More specifically I must thank my English professors who allowed me into already full classes, allowed me to invite myself into the honors thesis program and write a thesis on a topic that was significantly outside those of my peers (if anyone is interested in reading 61 exciting pages about gender and language, all the honors theses are kept in the English department…), and now have given me the honor of carrying the department banner at Commencement. I must also thank my education professors who mentored me through my admittedly narrow-minded views of education, allowed me to camp out in their offices even when they weren’t there, became role models of the kind of teacher I want to be, and helped me balance my course load to not only student teach in the fall but also have the possibility of graduating a semester early.

Graduating a semester early was the solution I had reached after I realized it was too late to transfer like I had thought about doing for multiple semesters. If I could no longer leave the school and go elsewhere, I could at least get out as quickly as possible. But, clearly, I am still here. I have The Gettysburgian, The Mercury, the professors who teach such interesting classes that I couldn’t pass up a semester of electives, and the reassurance and support of my incredible family and friends to thank. Despite the challenges of my first few years, I have met people who truly appreciate and love me for who I am. They accept my flaws and allow me to vent my significant amount of frustration, but, more importantly, they have never pressured me to be anything that I am not. They have reassured me that all of those tears had a purpose: I did not have to adapt myself to fit in but instead eventually found others who fit me.

So while the College still has its pros and cons, and I can be found on most days alternately crying, yelling, and laughing about the things I run into here, I have learned to appreciate everything it has given me.

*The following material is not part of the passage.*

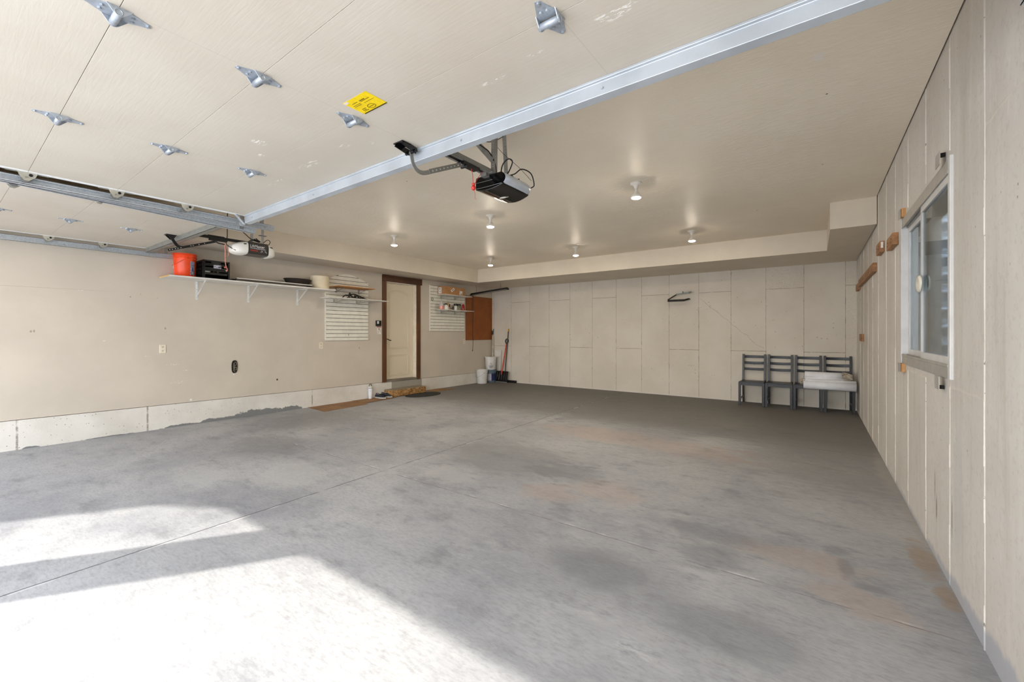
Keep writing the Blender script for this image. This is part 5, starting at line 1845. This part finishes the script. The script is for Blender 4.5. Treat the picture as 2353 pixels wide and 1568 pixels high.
# ================================================================== on the floor by the door
cbm = Mat('worn_brown_cardboard')
cn = cbm.noise(3.0, 5.0, 0.65)
cn2 = cbm.noise(14.0, 4.0, 0.6, off=3.0)
cc = cbm.mix(cn.smooth(0.35, 0.65), (128, 94, 60), (152, 116, 78))
cc = cbm.mix(cn2.smooth(0.55, 0.75) * 0.4, cc, (98, 68, 42))
cbm.color(cc); cbm.rough(0.85); cbm.bump(cn2, 0.2, 0.004)


def sheet(label, pts, z0, t=0.004):
    c = sum((Vector((p[0], p[1], 0)) for p in pts), Vector()) / len(pts)
    o = thing('cardboard_sheet', label, 'cardboard', (c.x, c.y, z0), 'cardboard sheets along the footing')
    MB().prism([(p[0], p[1], z0 + 0.0005) for p in pts], (0, 0, t)).build('sheet', cbm.m, o, bevel=0.0015)
    return o


sheet('flat cardboard sheet nearest the camera, lying along the footing', [(-7.245, 3.965), (-6.635, 3.912), (-6.69, 4.80), (-7.245, 4.895)], 0.0)
sheet('flat cardboard sheet under the white tumbler and the shoes', [(-7.245, 4.84), (-6.80, 4.83), (-6.905, 5.62), (-7.245, 5.66)], 0.0048)
sheet('narrow cardboard strip beyond the step, along the footing', [(-7.245, 6.68), (-6.90, 6.68), (-6.868, 7.353), (-7.245, 7.15)], 0.0)

stp = Mat('strand_board_block')
sn = stp.noise(42.0, 5.0, 0.75, stretch=(1, 0.5, 1.0))
sn2 = stp.noise(7.0, 3.0, 0.6)
sc_ = stp.mix(sn.smooth(0.42, 0.58), (104, 70, 34), (182, 136, 78))
sc_ = stp.mix(sn2.smooth(0.5, 0.7) * 0.35, sc_, (214, 176, 122))
stp.color(sc_); stp.rough(0.85); stp.bump(sn, 0.7, 0.01)
sb_ = thing('door_step', 'rough tan wooden block used as a step in front of the house door', 'step', (-7.11, 6.05, 0))
box('block', (-7.235, 5.588, 0.009), (-6.985, 6.500, 0.138), stp.m, sb_, 0.008)
box('block_top', (-7.236, 5.586, 0.138), (-6.984, 6.502, 0.146), simple('weathered_tread', (150, 136, 112), 0.8, var=0.12, stretch=(1, .3, 1)), sb_, 0.003)
MB().lathe([(0, -0.004), (0.05, -0.003), (0.055, 0.0), (0.05, 0.003), (0, 0.004)], (-7.18, 5.580, 0.09), 14, 1.0, 1.0).build('torn_plastic', simple('pale_plastic_wrap', (206, 186, 168), 0.35, var=0.1), sb_)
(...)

To conclude, I urge all of you to remember that whether you play a sport or an instrument, run a fundraiser, lead a club, join Greek life, get straight As, earn one of those coveted intramural T-shirts; whether you sit in a professor’s home movie theater, have an independent study that meets at the Parrot, lay out on Stine Lake in the sun or under the stars, backpack through Appalachia or kayak off the coast, or teach a class of high school students about the election of 1868 using tug-of-war; whether you stand in the shadow of Mount Olympus in the Sanctuary of Dion, drive up the Eastern Coast of Australia and camp on the beach, or get lost and hitchhike in the Andes; if you still can’t remember your mailbox combination after four years, spot a girl eating breakfast cereal out of a red Solo cup on the way to class, or watch as one of the Gettysburg squirrels falls out of a tree…and onto someone’s head – you will have had the Gettysburg experience.

And particularly to students who find themselves struggling the way I had, be strong and constantly remind yourselves that everything will get better, there are other people out there who feel the same, and it is much better to wake up the morning of Commencement knowing you stayed true to yourself and have a few friends who love you for you than to have a million friends who love the person you pretended to be.

 

So when May 20 comes around, I know I’ll be crying once again (as will my dad since he will no longer be able to use me as an excuse to visit The Pub), but…

 

“Just when the caterpillar thought the world was over, it became a butterfly.”